THALITA: Estas coisas não me atravessam, não me preocupam. O público que é a favor é muito maior. Somos dois personagens que estão na mídia, então qualquer coisa que falem, é para vender revistas. Querem causar polêmica de alguma forma. Daqui para frente, vão falar ainda mais. A gente é a bola da vez.

RODRIGO: O humor é reflexo da sociedade. O que vale é o bom senso, para que não se extrapole e se faça uma piada de mau gosto. É um cuidado que temos que ter sempre, para não perder a mão. O humor é uma versão debochada da vida, e só acontece por ser assim. Tem pessoas sendo processadas porque chamou um de negro ou outro de gay durante uma piada!

Em algum momento vocês pensaram que poderiam ofender alguém com as piadas?

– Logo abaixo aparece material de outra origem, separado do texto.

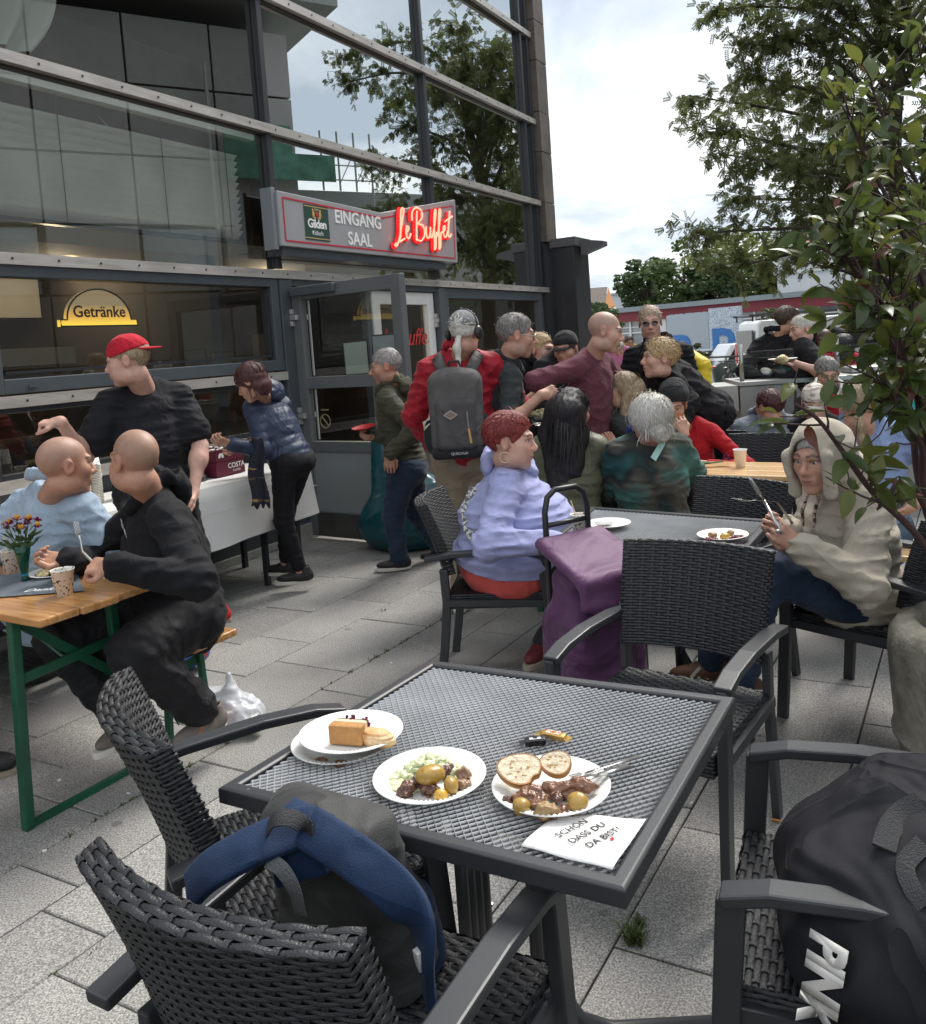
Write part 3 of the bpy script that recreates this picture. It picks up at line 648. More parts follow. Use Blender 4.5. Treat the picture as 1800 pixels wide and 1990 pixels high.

RODRIGO: Não, porque, se for parar para pensar, quem bolinaria aquela figura? Não tem motivo (risos). Mas tem pessoas que resolvem enxergar as coisas sob um prisma de ofensa para as mulheres. Cabe a você escolher que ponto de vista quer dar. Fico imaginando a dimensão surreal que as brincadeiras vão tomando. Está na cara, no cabelo, na vestimenta da gente que isso é tudo humor.

Quando foi a última vez que pegaram metrô?

RODRIGO: Gravei há uma semana um quadro para o Fantástico, vale (risos)?

THALITA: Minha última vez foi há três meses, antes do quadro acontecer. Depois disso só ando com meu carrinho. Agora nem sei mais como seria se eu entrasse em um vagão.

Já foram bolinados no metrô?

THALITA: Em ônibus sim. É uma coisa que acontece, vira piada... Dá um passa-fora e segue a vida.

RODRIGO: Ela aproveita, ué! Não está podendo escolher (risos). Agora, se eu já fui? Sim, já! Não, mentira. Pelo amor de Deus, estou brincando. Título da matéria: "atriz foi bolinada".

São a favor da lei municipal carioca que destina um vagão exclusivo para mulheres na hora do rush?

THALITA: Eu sou. É desconfortável você saber que, em um vagão lotado, tem homens que podem se aproveitar para dar uma investida.

RODRIGO: Ah, sei lá... Não penso bem assim...

THALITA: Que é isso! Pensa na sua mãe, garoto. Sua mãe pega metrô.

RODRIGO: (risos) Ih, ela está tanto tempo sem fazer nada, até que podia passear em um.